Y esto en un caso más ideal que hipotético, pues estaríamos hablando de conservar unas 9.852 reses, número absolutamente desproporcionado en relación con el que pudiéramos ver en cualquier ganadería de bravo, pero insignificante con el de animales que desaparecerían.
Nada menos que 187.190 cabezas.

Asegurar que, una vez eliminada la lidia, el mantenimiento de casi diez mil reses no se sostendría en la práctica procede de la experiencia, a la que, en contra de lo que vienen haciendo los abolicionistas llevados por su odio al toreo, jamás debemos volverle la espalda. Las complicaciones del manejo del ganado bravo en el campo, la especialización del personal destinado a esta tarea y el costo de su mantenimiento, lo harían prácticamente inviable. Y además, ¿para qué?... Para tenerlos como una reserva destinada a visitas turísticas y, sobre todo, para lavar las conciencias de quienes han provocado semejante matanza.

Sé que alguno –excluidos vegetarianos y veganos– estará pensando en que el toro puede seguir sobreviviendo sin la Tauromaquia utilizándose para su destino secundario: la producción de carne, ya que los animales lidiados en la actualidad se venden para el abasto cárnico, así como las eralas sacrificadas en el matadero. Y es cierto que la carne de bravo es un producto excelente desde el punto de vista gastronómico.
Sin embargo, la crudeza de los hechos señala una vez más lo inviable de tal opción. Los gastos de su mantenimiento, lo delicado y peligroso de su manejo –el toro no es ya un animal arisco, sino bravo con toda la belicosidad que ello supone– y la especialización, como hemos señalado antes, que dicho manejo exige, unido al bajo rendimiento cárnico de las reses de lidia en comparación con otras razas bovinas como la charolesa, la limusina, la retinta o la avileña, de mucha mayor actitud cárnica y docilidad y, por ello, de más exiguo coste, impondría sus leyes comerciales arrojando en poco tiempo a la raza de lidia a la misma categoría en que actualmente figuran en España la pasiega, la tudanca, la betizu, la caldelá, la alistana-sanabresa, la casina, la bruna de los Pirineos, la marismeña, la vianesa, la terreña, la zamorana, la monchina, la serrana de Teruel, la albera o la cárdena andaluza, entre otras razas autóctonas: todas ellas catalogadas como “en peligro de extinción”.

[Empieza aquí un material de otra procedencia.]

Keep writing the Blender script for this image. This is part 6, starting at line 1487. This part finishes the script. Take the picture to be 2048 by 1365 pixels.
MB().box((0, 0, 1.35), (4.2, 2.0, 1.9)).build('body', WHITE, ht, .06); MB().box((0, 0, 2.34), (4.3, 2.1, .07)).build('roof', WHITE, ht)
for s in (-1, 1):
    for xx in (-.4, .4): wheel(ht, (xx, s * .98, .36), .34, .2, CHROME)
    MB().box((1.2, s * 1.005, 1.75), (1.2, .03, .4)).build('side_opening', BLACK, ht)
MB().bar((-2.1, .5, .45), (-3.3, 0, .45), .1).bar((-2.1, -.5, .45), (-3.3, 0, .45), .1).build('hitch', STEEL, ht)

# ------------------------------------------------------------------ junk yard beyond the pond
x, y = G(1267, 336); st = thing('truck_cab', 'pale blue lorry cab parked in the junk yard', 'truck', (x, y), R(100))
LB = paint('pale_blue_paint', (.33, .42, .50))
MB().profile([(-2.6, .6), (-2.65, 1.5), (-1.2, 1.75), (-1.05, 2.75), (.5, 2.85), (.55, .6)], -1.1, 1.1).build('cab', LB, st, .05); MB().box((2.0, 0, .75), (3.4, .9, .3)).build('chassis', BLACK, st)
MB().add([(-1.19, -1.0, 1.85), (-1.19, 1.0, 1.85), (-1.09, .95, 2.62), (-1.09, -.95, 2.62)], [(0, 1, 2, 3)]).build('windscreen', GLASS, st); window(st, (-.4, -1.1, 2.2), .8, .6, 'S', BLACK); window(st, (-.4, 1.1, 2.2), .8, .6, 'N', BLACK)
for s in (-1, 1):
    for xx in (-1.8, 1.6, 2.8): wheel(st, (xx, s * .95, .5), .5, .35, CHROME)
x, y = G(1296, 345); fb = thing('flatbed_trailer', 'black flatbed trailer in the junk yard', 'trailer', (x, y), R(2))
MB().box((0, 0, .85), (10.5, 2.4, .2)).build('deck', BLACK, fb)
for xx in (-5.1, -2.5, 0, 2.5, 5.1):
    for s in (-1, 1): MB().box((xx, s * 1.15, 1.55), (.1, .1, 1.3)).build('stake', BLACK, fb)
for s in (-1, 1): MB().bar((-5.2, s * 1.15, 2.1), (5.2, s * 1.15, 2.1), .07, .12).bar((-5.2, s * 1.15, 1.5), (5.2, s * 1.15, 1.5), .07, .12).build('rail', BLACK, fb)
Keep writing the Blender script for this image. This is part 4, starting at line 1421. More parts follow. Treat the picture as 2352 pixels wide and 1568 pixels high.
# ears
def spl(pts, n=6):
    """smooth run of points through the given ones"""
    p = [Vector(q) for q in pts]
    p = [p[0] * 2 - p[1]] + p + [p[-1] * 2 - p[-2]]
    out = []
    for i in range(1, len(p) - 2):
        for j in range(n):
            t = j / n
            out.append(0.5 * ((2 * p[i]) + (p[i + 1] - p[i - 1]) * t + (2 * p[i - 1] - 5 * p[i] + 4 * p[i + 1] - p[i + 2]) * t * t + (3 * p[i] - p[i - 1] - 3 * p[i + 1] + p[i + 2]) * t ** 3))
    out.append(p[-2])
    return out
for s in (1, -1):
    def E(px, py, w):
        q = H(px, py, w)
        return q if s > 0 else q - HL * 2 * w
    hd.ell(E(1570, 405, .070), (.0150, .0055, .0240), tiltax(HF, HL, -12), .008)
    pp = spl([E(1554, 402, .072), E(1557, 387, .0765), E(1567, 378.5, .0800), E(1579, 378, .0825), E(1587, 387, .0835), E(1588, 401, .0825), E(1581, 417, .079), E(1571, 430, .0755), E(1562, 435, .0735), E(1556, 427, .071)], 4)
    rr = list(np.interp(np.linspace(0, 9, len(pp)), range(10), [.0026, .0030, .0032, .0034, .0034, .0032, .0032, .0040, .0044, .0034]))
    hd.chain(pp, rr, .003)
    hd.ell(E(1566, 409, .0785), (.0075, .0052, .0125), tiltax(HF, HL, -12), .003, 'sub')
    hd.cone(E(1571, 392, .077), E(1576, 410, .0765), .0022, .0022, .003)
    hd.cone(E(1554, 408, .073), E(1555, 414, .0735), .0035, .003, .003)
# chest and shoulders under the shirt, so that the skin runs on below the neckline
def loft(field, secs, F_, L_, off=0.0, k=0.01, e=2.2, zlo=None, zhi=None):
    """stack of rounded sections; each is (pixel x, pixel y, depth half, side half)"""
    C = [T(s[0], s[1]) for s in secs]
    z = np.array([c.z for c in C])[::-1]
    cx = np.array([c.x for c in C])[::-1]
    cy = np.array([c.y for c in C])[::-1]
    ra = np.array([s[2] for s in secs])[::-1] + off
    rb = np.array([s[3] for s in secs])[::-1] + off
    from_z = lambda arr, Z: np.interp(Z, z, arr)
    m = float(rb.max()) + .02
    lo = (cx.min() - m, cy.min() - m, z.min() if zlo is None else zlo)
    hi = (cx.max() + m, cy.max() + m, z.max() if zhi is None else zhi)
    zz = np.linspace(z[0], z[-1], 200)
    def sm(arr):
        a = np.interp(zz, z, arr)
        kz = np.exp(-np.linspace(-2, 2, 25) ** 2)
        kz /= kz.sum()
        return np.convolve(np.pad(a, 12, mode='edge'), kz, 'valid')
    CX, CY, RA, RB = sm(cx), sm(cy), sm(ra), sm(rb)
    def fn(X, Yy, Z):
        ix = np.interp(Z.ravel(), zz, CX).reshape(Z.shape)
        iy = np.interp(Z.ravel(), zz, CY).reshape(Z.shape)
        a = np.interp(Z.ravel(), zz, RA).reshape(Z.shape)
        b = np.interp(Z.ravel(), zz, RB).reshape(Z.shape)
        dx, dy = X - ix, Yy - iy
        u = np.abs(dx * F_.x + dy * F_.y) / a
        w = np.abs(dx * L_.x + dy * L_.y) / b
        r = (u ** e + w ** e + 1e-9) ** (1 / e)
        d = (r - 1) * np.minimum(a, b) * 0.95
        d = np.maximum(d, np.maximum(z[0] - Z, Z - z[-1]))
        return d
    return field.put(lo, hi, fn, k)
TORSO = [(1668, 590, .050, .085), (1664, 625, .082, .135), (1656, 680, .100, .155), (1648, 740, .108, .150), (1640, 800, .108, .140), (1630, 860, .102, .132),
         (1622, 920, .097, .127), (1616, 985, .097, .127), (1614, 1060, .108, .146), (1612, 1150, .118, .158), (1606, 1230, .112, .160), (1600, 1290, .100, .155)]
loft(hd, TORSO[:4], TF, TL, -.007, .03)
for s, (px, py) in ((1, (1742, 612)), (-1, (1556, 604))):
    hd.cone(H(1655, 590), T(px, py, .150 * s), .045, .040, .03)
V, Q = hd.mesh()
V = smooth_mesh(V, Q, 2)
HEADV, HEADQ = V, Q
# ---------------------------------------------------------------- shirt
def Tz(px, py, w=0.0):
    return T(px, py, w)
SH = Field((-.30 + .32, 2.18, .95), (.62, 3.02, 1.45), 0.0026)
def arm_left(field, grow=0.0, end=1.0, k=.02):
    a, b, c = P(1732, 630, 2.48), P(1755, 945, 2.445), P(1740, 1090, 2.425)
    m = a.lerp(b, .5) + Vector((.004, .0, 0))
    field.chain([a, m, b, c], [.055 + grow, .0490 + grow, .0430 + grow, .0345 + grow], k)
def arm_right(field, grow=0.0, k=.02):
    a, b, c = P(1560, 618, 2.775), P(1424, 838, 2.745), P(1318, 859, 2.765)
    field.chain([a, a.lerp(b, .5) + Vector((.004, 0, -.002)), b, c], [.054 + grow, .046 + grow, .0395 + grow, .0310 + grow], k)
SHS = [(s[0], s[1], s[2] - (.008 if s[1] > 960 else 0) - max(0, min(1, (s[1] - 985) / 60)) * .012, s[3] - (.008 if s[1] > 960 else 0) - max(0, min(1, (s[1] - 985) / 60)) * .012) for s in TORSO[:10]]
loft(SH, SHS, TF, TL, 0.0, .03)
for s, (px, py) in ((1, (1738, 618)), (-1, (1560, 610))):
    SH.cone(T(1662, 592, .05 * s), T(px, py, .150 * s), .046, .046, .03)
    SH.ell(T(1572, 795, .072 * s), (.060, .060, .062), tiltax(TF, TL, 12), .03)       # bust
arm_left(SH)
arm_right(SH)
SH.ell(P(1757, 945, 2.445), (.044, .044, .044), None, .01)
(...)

No tengan dudas: prohibir la Tauromaquia equivale a eliminar el toro de lidia, lo cual –dejando a un lado los importantes aspectos culturales que conlleva y que abordaremos en otro artículo– desde el punto de vista estrictamente biológico es una aberración, un atentado contra la biodiversidad –que lucha por la preservación de especies y razas, no por cada individuo de las mismas– y una pérdida irreparable; mucho más que la que pueda resultar de sacrificar en la plaza a un 5% de individuos, para que el resto continúe viviendo en inmejorables condiciones conforme a su propia naturaleza.